Each of the entries should be retyped precisely as it appears.

### Input records ###

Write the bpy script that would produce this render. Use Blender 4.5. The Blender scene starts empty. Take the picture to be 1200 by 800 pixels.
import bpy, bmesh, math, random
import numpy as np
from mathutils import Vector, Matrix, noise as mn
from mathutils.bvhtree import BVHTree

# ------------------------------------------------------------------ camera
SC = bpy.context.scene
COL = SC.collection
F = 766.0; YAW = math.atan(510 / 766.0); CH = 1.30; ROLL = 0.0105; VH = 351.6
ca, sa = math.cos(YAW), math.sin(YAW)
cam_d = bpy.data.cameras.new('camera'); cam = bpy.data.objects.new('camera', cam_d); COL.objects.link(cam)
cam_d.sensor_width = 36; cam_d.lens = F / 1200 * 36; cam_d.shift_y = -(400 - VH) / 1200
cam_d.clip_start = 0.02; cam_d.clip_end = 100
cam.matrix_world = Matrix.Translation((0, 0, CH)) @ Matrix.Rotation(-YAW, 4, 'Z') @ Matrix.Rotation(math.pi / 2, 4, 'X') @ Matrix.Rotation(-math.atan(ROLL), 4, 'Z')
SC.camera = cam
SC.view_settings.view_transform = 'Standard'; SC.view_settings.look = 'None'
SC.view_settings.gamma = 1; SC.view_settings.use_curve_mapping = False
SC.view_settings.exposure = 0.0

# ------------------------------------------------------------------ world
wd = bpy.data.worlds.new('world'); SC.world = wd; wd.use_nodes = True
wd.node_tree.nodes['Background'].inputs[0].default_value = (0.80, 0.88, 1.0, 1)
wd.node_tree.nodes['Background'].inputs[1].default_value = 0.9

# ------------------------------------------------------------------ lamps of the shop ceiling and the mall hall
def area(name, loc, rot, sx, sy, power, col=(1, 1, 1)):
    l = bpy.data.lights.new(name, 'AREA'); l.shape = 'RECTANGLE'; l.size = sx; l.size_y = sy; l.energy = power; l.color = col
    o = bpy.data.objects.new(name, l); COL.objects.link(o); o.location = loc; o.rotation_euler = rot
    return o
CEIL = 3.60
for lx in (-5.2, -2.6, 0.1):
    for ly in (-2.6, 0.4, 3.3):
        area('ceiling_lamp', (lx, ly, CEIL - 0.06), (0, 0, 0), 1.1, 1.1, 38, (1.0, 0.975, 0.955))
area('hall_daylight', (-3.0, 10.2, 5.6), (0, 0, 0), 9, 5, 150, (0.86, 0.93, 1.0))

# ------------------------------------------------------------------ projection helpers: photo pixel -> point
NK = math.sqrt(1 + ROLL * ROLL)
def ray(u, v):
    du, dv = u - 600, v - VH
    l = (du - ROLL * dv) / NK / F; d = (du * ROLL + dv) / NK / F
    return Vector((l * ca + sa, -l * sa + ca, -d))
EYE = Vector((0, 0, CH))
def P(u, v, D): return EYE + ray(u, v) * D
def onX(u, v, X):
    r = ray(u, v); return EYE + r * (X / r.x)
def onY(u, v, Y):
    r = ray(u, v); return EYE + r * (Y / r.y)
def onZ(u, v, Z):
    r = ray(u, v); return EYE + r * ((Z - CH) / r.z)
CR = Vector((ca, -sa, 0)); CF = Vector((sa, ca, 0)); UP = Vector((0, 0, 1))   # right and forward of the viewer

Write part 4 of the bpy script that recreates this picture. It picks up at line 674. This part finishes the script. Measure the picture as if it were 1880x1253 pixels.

###

Output for this task
Write the bpy script that would produce this render. Use Blender 4.5. The Blender scene starts empty. Take the picture to be 1200 by 800 pixels.
import bpy, bmesh, math, random
import numpy as np
from mathutils import Vector, Matrix, noise as mn
from mathutils.bvhtree import BVHTree

# ------------------------------------------------------------------ camera
SC = bpy.context.scene
COL = SC.collection
F = 766.0; YAW = math.atan(510 / 766.0); CH = 1.30; ROLL = 0.0105; VH = 351.6
ca, sa = math.cos(YAW), math.sin(YAW)
cam_d = bpy.data.cameras.new('camera'); cam = bpy.data.objects.new('camera', cam_d); COL.objects.link(cam)
cam_d.sensor_width = 36; cam_d.lens = F / 1200 * 36; cam_d.shift_y = -(400 - VH) / 1200
cam_d.clip_start = 0.02; cam_d.clip_end = 100
cam.matrix_world = Matrix.Translation((0, 0, CH)) @ Matrix.Rotation(-YAW, 4, 'Z') @ Matrix.Rotation(math.pi / 2, 4, 'X') @ Matrix.Rotation(-math.atan(ROLL), 4, 'Z')
SC.camera = cam
SC.view_settings.view_transform = 'Standard'; SC.view_settings.look = 'None'
SC.view_settings.gamma = 1; SC.view_settings.use_curve_mapping = False
SC.view_settings.exposure = 0.0

# ------------------------------------------------------------------ world
wd = bpy.data.worlds.new('world'); SC.world = wd; wd.use_nodes = True
wd.node_tree.nodes['Background'].inputs[0].default_value = (0.80, 0.88, 1.0, 1)
wd.node_tree.nodes['Background'].inputs[1].default_value = 0.9

# ------------------------------------------------------------------ lamps of the shop ceiling and the mall hall
def area(name, loc, rot, sx, sy, power, col=(1, 1, 1)):
    l = bpy.data.lights.new(name, 'AREA'); l.shape = 'RECTANGLE'; l.size = sx; l.size_y = sy; l.energy = power; l.color = col
    o = bpy.data.objects.new(name, l); COL.objects.link(o); o.location = loc; o.rotation_euler = rot
    return o
CEIL = 3.60
for lx in (-5.2, -2.6, 0.1):
    for ly in (-2.6, 0.4, 3.3):
        area('ceiling_lamp', (lx, ly, CEIL - 0.06), (0, 0, 0), 1.1, 1.1, 38, (1.0, 0.975, 0.955))
area('hall_daylight', (-3.0, 10.2, 5.6), (0, 0, 0), 9, 5, 150, (0.86, 0.93, 1.0))

# ------------------------------------------------------------------ projection helpers: photo pixel -> point
NK = math.sqrt(1 + ROLL * ROLL)
def ray(u, v):
    du, dv = u - 600, v - VH
    l = (du - ROLL * dv) / NK / F; d = (du * ROLL + dv) / NK / F
    return Vector((l * ca + sa, -l * sa + ca, -d))
EYE = Vector((0, 0, CH))
def P(u, v, D): return EYE + ray(u, v) * D
def onX(u, v, X):
    r = ray(u, v); return EYE + r * (X / r.x)
def onY(u, v, Y):
    r = ray(u, v); return EYE + r * (Y / r.y)
def onZ(u, v, Z):
    r = ray(u, v); return EYE + r * ((Z - CH) / r.z)
CR = Vector((ca, -sa, 0)); CF = Vector((sa, ca, 0)); UP = Vector((0, 0, 1))   # right and forward of the viewer

Write part 4 of the bpy script that recreates this picture. It picks up at line 674. This part finishes the script. Measure the picture as if it were 1880x1253 pixels.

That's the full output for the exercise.